Source excerpt:
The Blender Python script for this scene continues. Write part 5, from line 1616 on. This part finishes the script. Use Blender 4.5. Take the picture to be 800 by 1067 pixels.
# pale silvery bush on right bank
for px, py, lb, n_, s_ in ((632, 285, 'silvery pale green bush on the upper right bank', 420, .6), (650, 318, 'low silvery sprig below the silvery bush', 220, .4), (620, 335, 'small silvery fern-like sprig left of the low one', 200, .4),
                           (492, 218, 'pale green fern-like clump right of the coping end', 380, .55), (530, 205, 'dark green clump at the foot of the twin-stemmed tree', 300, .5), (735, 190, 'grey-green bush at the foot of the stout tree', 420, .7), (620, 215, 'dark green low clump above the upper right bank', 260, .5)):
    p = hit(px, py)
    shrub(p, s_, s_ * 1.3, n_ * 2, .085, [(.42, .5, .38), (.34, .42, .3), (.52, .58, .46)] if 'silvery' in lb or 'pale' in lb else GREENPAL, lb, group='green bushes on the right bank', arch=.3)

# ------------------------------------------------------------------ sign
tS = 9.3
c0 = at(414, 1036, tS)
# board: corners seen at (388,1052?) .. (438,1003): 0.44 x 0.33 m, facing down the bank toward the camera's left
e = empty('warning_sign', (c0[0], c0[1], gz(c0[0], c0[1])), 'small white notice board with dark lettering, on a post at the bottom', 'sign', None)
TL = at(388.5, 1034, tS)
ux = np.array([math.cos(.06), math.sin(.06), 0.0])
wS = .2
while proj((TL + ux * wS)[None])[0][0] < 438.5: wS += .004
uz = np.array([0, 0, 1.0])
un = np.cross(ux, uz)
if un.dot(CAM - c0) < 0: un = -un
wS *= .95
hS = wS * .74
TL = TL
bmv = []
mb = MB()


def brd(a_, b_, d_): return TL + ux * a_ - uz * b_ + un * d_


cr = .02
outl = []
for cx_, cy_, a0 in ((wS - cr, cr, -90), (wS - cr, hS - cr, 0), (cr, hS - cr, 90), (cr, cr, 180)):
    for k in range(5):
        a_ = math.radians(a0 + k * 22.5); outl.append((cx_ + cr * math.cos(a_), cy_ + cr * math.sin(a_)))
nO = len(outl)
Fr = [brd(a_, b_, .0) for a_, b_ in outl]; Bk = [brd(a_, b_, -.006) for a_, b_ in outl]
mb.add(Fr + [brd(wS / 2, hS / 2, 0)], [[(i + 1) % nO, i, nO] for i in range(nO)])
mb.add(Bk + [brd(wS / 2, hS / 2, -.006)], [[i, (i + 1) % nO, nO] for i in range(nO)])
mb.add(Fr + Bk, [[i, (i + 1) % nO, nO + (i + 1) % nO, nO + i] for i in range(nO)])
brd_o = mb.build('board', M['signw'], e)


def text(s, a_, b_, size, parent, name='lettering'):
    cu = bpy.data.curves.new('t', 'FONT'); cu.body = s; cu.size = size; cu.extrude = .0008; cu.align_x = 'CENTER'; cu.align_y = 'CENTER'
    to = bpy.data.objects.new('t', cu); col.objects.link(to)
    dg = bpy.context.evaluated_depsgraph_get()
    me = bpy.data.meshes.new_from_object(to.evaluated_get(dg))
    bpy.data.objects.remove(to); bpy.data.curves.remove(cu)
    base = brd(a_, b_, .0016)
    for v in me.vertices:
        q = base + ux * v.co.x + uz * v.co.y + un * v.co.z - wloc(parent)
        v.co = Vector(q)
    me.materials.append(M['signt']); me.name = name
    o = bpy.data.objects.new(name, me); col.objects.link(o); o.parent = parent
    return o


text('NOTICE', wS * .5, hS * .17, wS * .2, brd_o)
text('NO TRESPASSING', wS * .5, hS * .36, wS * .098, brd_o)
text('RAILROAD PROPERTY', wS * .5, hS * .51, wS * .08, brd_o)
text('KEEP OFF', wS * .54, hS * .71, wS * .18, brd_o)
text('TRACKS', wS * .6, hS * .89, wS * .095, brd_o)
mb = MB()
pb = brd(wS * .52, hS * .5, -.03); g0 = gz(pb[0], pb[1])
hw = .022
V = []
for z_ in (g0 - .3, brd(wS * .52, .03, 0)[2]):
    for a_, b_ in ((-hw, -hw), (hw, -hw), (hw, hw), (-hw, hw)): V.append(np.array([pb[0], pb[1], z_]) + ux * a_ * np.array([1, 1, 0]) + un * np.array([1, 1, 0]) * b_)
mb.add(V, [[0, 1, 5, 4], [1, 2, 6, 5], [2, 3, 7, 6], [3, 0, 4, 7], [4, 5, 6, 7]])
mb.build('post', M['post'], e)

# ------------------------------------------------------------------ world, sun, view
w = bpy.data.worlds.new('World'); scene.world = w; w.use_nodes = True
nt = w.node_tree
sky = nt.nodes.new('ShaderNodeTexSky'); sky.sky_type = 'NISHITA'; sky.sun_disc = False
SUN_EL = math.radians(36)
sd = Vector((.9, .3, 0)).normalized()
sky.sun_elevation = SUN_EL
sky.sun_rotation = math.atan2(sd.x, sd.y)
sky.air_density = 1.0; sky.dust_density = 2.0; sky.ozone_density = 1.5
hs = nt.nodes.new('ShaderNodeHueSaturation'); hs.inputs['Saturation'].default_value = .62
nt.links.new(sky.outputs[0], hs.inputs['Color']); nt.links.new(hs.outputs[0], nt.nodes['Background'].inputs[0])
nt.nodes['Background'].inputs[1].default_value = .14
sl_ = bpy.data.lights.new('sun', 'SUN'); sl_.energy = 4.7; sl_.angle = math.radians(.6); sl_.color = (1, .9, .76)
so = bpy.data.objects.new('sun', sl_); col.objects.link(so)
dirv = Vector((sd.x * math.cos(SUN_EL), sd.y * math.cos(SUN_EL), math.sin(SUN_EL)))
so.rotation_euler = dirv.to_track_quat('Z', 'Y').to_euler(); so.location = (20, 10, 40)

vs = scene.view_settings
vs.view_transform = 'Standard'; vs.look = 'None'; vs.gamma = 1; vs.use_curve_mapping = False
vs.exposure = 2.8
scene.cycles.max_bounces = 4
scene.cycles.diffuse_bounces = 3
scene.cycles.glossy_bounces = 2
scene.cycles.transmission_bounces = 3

Set problem:
Copy all of the material word for word.

Task result:
The Blender Python script for this scene continues. Write part 5, from line 1616 on. This part finishes the script. Use Blender 4.5. Take the picture to be 800 by 1067 pixels.
# pale silvery bush on right bank
for px, py, lb, n_, s_ in ((632, 285, 'silvery pale green bush on the upper right bank', 420, .6), (650, 318, 'low silvery sprig below the silvery bush', 220, .4), (620, 335, 'small silvery fern-like sprig left of the low one', 200, .4),
                           (492, 218, 'pale green fern-like clump right of the coping end', 380, .55), (530, 205, 'dark green clump at the foot of the twin-stemmed tree', 300, .5), (735, 190, 'grey-green bush at the foot of the stout tree', 420, .7), (620, 215, 'dark green low clump above the upper right bank', 260, .5)):
    p = hit(px, py)
    shrub(p, s_, s_ * 1.3, n_ * 2, .085, [(.42, .5, .38), (.34, .42, .3), (.52, .58, .46)] if 'silvery' in lb or 'pale' in lb else GREENPAL, lb, group='green bushes on the right bank', arch=.3)

# ------------------------------------------------------------------ sign
tS = 9.3
c0 = at(414, 1036, tS)
# board: corners seen at (388,1052?) .. (438,1003): 0.44 x 0.33 m, facing down the bank toward the camera's left
e = empty('warning_sign', (c0[0], c0[1], gz(c0[0], c0[1])), 'small white notice board with dark lettering, on a post at the bottom', 'sign', None)
TL = at(388.5, 1034, tS)
ux = np.array([math.cos(.06), math.sin(.06), 0.0])
wS = .2
while proj((TL + ux * wS)[None])[0][0] < 438.5: wS += .004
uz = np.array([0, 0, 1.0])
un = np.cross(ux, uz)
if un.dot(CAM - c0) < 0: un = -un
wS *= .95
hS = wS * .74
TL = TL
bmv = []
mb = MB()


def brd(a_, b_, d_): return TL + ux * a_ - uz * b_ + un * d_


cr = .02
outl = []
for cx_, cy_, a0 in ((wS - cr, cr, -90), (wS - cr, hS - cr, 0), (cr, hS - cr, 90), (cr, cr, 180)):
    for k in range(5):
        a_ = math.radians(a0 + k * 22.5); outl.append((cx_ + cr * math.cos(a_), cy_ + cr * math.sin(a_)))
nO = len(outl)
Fr = [brd(a_, b_, .0) for a_, b_ in outl]; Bk = [brd(a_, b_, -.006) for a_, b_ in outl]
mb.add(Fr + [brd(wS / 2, hS / 2, 0)], [[(i + 1) % nO, i, nO] for i in range(nO)])
mb.add(Bk + [brd(wS / 2, hS / 2, -.006)], [[i, (i + 1) % nO, nO] for i in range(nO)])
mb.add(Fr + Bk, [[i, (i + 1) % nO, nO + (i + 1) % nO, nO + i] for i in range(nO)])
brd_o = mb.build('board', M['signw'], e)


def text(s, a_, b_, size, parent, name='lettering'):
    cu = bpy.data.curves.new('t', 'FONT'); cu.body = s; cu.size = size; cu.extrude = .0008; cu.align_x = 'CENTER'; cu.align_y = 'CENTER'
    to = bpy.data.objects.new('t', cu); col.objects.link(to)
    dg = bpy.context.evaluated_depsgraph_get()
    me = bpy.data.meshes.new_from_object(to.evaluated_get(dg))
    bpy.data.objects.remove(to); bpy.data.curves.remove(cu)
    base = brd(a_, b_, .0016)
    for v in me.vertices:
        q = base + ux * v.co.x + uz * v.co.y + un * v.co.z - wloc(parent)
        v.co = Vector(q)
    me.materials.append(M['signt']); me.name = name
    o = bpy.data.objects.new(name, me); col.objects.link(o); o.parent = parent
    return o


text('NOTICE', wS * .5, hS * .17, wS * .2, brd_o)
text('NO TRESPASSING', wS * .5, hS * .36, wS * .098, brd_o)
text('RAILROAD PROPERTY', wS * .5, hS * .51, wS * .08, brd_o)
text('KEEP OFF', wS * .54, hS * .71, wS * .18, brd_o)
text('TRACKS', wS * .6, hS * .89, wS * .095, brd_o)
mb = MB()
pb = brd(wS * .52, hS * .5, -.03); g0 = gz(pb[0], pb[1])
hw = .022
V = []
for z_ in (g0 - .3, brd(wS * .52, .03, 0)[2]):
    for a_, b_ in ((-hw, -hw), (hw, -hw), (hw, hw), (-hw, hw)): V.append(np.array([pb[0], pb[1], z_]) + ux * a_ * np.array([1, 1, 0]) + un * np.array([1, 1, 0]) * b_)
mb.add(V, [[0, 1, 5, 4], [1, 2, 6, 5], [2, 3, 7, 6], [3, 0, 4, 7], [4, 5, 6, 7]])
mb.build('post', M['post'], e)

# ------------------------------------------------------------------ world, sun, view
w = bpy.data.worlds.new('World'); scene.world = w; w.use_nodes = True
nt = w.node_tree
sky = nt.nodes.new('ShaderNodeTexSky'); sky.sky_type = 'NISHITA'; sky.sun_disc = False
SUN_EL = math.radians(36)
sd = Vector((.9, .3, 0)).normalized()
sky.sun_elevation = SUN_EL
sky.sun_rotation = math.atan2(sd.x, sd.y)
sky.air_density = 1.0; sky.dust_density = 2.0; sky.ozone_density = 1.5
hs = nt.nodes.new('ShaderNodeHueSaturation'); hs.inputs['Saturation'].default_value = .62
nt.links.new(sky.outputs[0], hs.inputs['Color']); nt.links.new(hs.outputs[0], nt.nodes['Background'].inputs[0])
nt.nodes['Background'].inputs[1].default_value = .14
sl_ = bpy.data.lights.new('sun', 'SUN'); sl_.energy = 4.7; sl_.angle = math.radians(.6); sl_.color = (1, .9, .76)
so = bpy.data.objects.new('sun', sl_); col.objects.link(so)
dirv = Vector((sd.x * math.cos(SUN_EL), sd.y * math.cos(SUN_EL), math.sin(SUN_EL)))
so.rotation_euler = dirv.to_track_quat('Z', 'Y').to_euler(); so.location = (20, 10, 40)

vs = scene.view_settings
vs.view_transform = 'Standard'; vs.look = 'None'; vs.gamma = 1; vs.use_curve_mapping = False
vs.exposure = 2.8
scene.cycles.max_bounces = 4
scene.cycles.diffuse_bounces = 3
scene.cycles.glossy_bounces = 2
scene.cycles.transmission_bounces = 3